«La comunicazione oggi è molto veloce e non si ferma. C’è bisogno di qualcuno che arresti lo sguardo su qualcosa e ti dica “guarda questo”».
Una delle frasi che più si addice ad Elliott Erwitt è questa perché in fondo è proprio il suo compito: far apprezzare quegli aspetti, quei particolari che molte persone non riescono a percepire. Con un semplice scatto Erwitt può catturare l’essenzialità del momento e trasmetterla in modo crudo e diretto o, in altre foto, in maniera sottile e acuta. Queste sfumature di emozioni si possono cogliere e toccare con mano nella mostra “Elliott Erwitt Personae” di oltre 170 scatti allestita nella reggia di Venaria fino al 24 febbraio dell’anno prossimo.

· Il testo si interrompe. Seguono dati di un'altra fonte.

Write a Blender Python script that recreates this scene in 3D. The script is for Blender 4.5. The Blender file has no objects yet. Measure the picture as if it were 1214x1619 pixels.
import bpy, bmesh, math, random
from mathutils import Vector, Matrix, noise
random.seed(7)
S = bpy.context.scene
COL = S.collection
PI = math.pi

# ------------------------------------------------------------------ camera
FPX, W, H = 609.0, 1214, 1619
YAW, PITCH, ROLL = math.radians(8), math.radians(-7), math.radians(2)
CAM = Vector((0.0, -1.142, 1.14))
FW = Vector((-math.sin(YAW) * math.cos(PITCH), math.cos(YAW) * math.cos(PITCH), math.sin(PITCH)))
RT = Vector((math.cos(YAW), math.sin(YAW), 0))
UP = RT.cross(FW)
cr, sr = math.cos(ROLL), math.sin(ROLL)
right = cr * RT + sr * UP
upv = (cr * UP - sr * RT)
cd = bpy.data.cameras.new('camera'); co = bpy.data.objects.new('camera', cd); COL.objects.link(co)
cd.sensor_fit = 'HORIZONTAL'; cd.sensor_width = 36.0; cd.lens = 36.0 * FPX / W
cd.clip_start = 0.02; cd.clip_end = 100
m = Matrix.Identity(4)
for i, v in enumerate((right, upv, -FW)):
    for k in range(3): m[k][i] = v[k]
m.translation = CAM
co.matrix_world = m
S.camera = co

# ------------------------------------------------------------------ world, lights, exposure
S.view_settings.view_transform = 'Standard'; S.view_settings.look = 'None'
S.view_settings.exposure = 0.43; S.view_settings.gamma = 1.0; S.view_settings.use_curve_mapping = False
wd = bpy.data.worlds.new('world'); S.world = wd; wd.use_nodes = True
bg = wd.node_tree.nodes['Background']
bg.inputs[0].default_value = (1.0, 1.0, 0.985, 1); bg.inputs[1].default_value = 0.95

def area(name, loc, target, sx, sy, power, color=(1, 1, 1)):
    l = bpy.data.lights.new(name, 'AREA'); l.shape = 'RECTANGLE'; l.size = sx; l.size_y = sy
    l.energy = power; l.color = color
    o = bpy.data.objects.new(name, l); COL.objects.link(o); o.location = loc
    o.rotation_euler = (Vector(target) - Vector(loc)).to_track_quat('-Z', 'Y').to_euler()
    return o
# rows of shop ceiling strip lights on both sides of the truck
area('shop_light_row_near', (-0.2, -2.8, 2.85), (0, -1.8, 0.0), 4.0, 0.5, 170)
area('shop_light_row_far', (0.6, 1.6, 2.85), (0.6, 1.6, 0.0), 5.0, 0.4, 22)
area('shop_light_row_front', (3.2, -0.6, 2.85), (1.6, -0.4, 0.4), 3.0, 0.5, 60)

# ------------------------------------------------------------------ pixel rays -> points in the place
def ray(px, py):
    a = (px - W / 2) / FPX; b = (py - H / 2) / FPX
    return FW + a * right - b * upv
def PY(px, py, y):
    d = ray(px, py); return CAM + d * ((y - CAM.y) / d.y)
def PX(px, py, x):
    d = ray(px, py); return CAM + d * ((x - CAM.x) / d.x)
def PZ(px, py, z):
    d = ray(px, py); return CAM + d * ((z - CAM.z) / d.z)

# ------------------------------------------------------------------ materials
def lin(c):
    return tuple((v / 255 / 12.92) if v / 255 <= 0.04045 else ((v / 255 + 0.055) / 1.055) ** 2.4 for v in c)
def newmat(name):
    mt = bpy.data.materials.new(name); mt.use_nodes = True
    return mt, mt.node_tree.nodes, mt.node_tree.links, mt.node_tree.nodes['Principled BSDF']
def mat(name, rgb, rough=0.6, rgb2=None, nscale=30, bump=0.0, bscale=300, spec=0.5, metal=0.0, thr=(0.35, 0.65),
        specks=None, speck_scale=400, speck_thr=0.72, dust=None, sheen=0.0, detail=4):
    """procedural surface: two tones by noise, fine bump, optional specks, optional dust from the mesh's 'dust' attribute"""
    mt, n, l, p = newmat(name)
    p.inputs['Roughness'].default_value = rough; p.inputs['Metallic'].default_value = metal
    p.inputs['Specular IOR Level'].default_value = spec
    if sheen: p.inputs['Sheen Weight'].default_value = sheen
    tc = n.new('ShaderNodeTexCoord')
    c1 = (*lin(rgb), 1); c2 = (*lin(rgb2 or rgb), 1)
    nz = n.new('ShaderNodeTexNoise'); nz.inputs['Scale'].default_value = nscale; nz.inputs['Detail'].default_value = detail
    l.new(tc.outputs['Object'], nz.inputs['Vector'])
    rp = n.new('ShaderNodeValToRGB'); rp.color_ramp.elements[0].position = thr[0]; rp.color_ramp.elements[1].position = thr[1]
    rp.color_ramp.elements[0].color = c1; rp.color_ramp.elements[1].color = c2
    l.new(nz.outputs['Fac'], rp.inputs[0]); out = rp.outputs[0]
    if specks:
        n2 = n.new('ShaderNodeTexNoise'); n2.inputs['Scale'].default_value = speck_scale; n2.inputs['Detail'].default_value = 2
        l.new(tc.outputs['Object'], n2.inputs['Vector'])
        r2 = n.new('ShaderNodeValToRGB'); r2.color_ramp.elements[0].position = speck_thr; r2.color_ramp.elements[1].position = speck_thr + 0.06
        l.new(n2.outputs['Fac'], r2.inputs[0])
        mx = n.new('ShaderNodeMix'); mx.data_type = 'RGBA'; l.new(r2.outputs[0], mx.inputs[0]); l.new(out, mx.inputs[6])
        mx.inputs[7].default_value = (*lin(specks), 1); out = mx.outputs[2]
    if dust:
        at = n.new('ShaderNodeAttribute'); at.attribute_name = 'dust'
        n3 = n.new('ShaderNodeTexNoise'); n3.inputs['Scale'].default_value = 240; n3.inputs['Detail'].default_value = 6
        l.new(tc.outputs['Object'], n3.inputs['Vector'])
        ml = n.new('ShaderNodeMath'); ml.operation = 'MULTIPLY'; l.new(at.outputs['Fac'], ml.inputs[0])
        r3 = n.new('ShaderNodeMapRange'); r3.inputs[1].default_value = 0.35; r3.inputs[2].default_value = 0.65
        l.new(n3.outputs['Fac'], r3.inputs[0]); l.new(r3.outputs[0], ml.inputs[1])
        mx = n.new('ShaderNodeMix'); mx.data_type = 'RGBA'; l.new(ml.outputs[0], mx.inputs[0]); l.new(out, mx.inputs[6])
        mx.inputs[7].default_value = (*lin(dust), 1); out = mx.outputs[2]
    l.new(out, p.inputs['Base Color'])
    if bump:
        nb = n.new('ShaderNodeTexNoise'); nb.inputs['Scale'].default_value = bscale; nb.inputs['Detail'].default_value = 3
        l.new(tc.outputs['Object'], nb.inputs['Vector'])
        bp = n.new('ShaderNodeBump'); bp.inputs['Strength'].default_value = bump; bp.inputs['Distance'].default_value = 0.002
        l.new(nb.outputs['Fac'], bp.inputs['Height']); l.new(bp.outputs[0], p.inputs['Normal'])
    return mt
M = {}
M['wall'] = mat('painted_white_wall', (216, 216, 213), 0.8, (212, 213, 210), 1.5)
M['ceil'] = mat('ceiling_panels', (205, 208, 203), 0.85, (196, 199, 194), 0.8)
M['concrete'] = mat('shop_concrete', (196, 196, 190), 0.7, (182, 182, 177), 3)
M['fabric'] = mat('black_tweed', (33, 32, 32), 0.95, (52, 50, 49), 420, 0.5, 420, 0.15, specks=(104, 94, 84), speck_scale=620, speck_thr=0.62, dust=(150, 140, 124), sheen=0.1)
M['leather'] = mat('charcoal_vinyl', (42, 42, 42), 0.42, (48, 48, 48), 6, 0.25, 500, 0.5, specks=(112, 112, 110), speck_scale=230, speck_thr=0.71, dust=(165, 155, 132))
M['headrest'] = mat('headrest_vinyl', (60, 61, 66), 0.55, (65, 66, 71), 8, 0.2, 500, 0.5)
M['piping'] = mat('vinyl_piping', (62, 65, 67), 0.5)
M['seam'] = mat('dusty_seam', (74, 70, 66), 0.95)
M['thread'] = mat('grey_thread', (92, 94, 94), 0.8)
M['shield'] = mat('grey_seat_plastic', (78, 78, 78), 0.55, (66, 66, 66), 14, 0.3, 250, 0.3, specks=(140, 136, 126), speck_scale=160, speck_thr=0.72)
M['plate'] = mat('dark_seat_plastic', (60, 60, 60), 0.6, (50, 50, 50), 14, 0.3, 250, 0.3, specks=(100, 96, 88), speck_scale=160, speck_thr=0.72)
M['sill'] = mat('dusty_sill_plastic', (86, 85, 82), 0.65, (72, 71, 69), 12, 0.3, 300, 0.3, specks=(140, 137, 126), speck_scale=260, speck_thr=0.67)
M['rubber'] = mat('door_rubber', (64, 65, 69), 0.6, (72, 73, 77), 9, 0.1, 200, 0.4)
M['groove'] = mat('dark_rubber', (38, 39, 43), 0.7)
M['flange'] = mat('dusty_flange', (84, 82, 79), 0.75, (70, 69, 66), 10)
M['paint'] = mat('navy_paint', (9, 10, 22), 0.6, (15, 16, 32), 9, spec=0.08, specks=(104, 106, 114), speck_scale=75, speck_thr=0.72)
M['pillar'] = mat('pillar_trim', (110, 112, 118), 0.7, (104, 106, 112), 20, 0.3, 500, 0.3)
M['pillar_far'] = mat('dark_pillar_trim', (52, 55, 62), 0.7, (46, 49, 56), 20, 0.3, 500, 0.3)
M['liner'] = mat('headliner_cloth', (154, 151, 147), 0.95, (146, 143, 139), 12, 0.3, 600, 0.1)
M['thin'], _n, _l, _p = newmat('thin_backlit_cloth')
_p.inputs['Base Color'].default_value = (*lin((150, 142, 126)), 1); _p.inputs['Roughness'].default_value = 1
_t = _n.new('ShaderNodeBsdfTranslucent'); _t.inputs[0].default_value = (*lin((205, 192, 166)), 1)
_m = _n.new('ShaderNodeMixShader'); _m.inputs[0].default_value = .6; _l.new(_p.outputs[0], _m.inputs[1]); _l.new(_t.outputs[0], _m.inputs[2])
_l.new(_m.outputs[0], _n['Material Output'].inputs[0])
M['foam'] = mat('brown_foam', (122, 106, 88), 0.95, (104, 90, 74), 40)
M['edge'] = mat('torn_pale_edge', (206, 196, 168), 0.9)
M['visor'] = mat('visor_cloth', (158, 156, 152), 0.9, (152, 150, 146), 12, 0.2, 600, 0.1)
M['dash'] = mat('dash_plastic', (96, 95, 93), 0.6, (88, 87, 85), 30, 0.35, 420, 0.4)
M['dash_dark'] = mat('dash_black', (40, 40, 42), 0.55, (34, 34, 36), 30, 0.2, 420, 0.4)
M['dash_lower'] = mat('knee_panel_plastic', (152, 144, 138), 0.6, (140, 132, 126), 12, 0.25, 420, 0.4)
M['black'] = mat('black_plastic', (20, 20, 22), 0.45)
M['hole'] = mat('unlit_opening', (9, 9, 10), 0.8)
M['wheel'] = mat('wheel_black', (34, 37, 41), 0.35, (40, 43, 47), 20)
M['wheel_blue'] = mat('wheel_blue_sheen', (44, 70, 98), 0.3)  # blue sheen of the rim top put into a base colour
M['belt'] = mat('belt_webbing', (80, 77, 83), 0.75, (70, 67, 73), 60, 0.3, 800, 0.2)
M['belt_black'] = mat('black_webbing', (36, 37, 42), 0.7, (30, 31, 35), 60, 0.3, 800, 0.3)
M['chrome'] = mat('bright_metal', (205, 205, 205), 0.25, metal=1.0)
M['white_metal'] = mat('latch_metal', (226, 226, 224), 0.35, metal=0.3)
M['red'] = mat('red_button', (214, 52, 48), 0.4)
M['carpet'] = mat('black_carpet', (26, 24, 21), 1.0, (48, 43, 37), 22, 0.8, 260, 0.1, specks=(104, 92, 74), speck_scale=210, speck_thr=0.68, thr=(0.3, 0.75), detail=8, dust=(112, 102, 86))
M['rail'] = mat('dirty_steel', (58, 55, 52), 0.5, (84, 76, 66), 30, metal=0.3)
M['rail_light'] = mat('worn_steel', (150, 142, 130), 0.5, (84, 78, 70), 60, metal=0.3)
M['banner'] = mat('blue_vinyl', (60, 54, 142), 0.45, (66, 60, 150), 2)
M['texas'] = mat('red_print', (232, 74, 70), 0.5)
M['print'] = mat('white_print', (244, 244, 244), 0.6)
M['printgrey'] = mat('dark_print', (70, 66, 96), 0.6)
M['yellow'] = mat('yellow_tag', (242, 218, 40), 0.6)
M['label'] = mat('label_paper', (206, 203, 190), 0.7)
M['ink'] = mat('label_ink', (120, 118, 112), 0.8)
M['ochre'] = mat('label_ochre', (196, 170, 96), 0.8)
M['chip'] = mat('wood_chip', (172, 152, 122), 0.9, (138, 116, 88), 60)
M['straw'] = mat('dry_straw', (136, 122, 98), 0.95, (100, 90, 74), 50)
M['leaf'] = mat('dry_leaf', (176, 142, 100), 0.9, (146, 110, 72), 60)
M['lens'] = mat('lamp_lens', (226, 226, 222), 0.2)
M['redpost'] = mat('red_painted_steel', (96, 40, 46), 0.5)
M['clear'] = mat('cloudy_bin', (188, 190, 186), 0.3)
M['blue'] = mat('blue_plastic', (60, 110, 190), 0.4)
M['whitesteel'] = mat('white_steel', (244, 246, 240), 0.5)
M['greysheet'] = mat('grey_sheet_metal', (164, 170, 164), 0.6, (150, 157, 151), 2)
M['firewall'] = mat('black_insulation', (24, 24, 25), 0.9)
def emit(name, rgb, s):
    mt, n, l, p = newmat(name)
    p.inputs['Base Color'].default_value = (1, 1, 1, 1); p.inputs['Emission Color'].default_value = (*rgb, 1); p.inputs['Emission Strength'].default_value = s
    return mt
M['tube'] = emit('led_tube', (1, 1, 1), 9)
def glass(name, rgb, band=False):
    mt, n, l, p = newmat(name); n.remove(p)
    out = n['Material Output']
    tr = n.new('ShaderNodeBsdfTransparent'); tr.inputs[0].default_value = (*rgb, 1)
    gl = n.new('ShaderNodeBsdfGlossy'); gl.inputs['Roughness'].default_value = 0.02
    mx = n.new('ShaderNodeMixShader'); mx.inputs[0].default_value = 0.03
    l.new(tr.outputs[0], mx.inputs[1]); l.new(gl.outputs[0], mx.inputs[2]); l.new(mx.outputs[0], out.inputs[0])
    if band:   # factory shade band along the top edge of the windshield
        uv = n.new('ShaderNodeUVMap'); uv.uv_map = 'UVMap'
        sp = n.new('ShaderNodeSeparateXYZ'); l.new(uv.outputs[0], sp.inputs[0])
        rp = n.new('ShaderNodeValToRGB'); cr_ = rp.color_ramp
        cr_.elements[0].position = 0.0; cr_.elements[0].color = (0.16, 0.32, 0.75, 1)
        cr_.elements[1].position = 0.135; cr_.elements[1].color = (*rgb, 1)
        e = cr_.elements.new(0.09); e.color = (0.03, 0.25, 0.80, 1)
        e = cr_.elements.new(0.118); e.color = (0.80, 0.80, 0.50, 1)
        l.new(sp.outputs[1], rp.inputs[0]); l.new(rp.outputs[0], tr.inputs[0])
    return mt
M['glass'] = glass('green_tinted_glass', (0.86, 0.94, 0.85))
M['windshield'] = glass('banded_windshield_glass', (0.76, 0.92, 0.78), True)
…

Erwitt ‒ uomo con una giovinezza travagliata a causa delle leggi razziali fasciste contro gli ebrei ‒ è un fotografo conosciuto in tutto il mondo sia per alcuni famosissimi scatti in bianco e nero ottenuti con l’uso dell’antica e ormai quasi scomparsa macchina tradizionale, sia per la svolta nella sua carriera quando decise di cominciare ad usare la macchina digitale e i programmi di fotoritocco. Alcune delle sue fotografie più significative sono esposte in questa mostra molto accattivante che traccia la storia della sua vita professionale. È infatti suddivisa in due parti: la prima, più cupa, che ricorda il periodo degli anni ’30, l’altra, totalmente diversa, piena di colori e di luci che richiamano la società in cui viviamo, in cui i sistemi di illuminazione artificiali possono illuminare anche gli angoli più bui.